HM: I would have to say Samuel L Jackson because actually he is. Johnny Depp is rather cool too, and so is Ryan Gosling. I have just worked with a wonderful actor called Ryan Reynolds and he was pretty cool too. Manish is very cool (Manish Dayal, her co-star in The Hundred Foot Journey). Actors can get a very bad rap but 98 per cent of the ones I have worked with have been just great guys – easy, funny, humble and good people. I am a very easy fan of many actors.

Q: Did you ever dream of becoming one those English actresses who work in France like Charlotte Rampling and Kristin Scott Thomas?

HM: Yes in my dreams I would have loved to have had their careers. At one time I tried to become an actress working in France and rented a little garret in Paris. I thought, I am going to Paris, I am not going to accept any work in England and I am going to become a French actress. But in the end it didn’t work out that way. I would love to have had that their careers and this role is a tiny step in that direction.

Q: How did you involve yourself in the linguistic aspects of playing a French woman?

HM: I speak French and can wave my arms around quite well. My French is pretty terrible … but I had a coach and he clarified and purified my French but then, of course, I couldn’t use it because I wasn’t allowed to do my part in French which is what I wanted to do. But I did have the benefit of working with this very good language coach.

Q: What was the common language of the shoot because there was such a mixture of cultures?

HM: There was a lot of Indian spoken among the Indian family on the film and there was also a lot of French. It was a wonderful mix of cultures and languages, just as the film is, and it was a true reflection on the set of its themes.

Bon appetit! Helen Mirren as she appears in The Hundred-Foot Journey.
Bon appetit! Helen Mirren as she appears in The Hundred-Foot Journey. Photo: Richard Mowe

Q: The film as well as being about food, is also about the mix of cultures. How did you make the character your own.
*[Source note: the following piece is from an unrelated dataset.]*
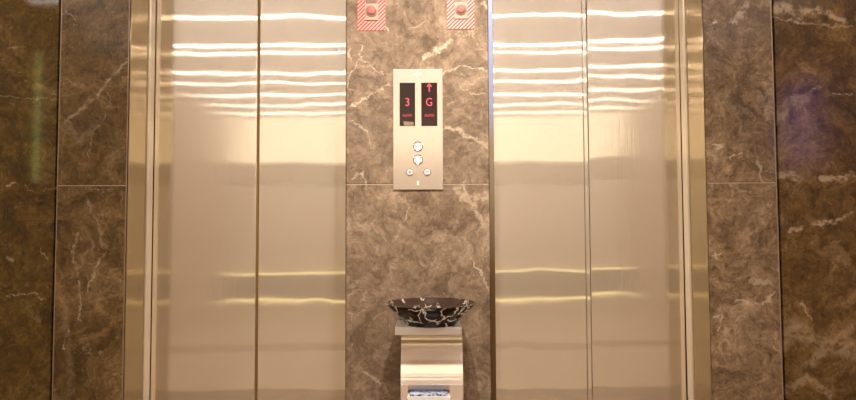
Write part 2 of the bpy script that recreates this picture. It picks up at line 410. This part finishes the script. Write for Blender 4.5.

HM: Om Puri was in many ways our papa and he did a wonderful thing of preparing Indian food for all the cast. He would make these feasts and brought everyone together. That was a fantastic way of making us in to one family and also offering his personal culture and history to us. That was an important part of making what happens on the screen actually happen. For me personally just to be in that part of France which is so beautiful and iconic and to experience that viscerally every day driving to work was very important in the way I approached the role.

Q: Which of all the characters over the years would you like to revisit?

HM: It would be interesting see what happened to the wife in The Cook, The Thief, His Wife And Her Lover. She would probably be running a nail bar in South London. But it would have to be in a film by Peter Greenaway. I would never go back to DCI Jane Tennison in Prime Suspect – it was wonderful and important series but I would not want to revisit her particularly.

Q: Do you like reading books about food?

HM: I do, especially when I am on a diet, which is most of the time. I love TV programmes about food.

Given your regal status do you have a take on the possible separation of Scotland from the rest of the UK in the upcoming Referendum?

HM: I have absolutely nothing to say about that, except that I do like haggis and if I have to cross a border to get my haggis then so be it!

Q: It is said that the food is the spice of life – do you agree?

HM: Food is very sexual. I would suggest that most of us are on this planet because our parents had some relationship with food. Certainly it was true in my case. My parents fell in love over spaghetti in a restaurant in London’s Covent Garden called Bertorellis, which was the only Italian restaurant that existed in London before the Second World War. They courted over spagetti and without that restaurant then maybe there would have been no Helen Mirren. Of course, alcohol may also have had something to do with it!

The Hundred-Foot Journey is now on release in the UK, US and France.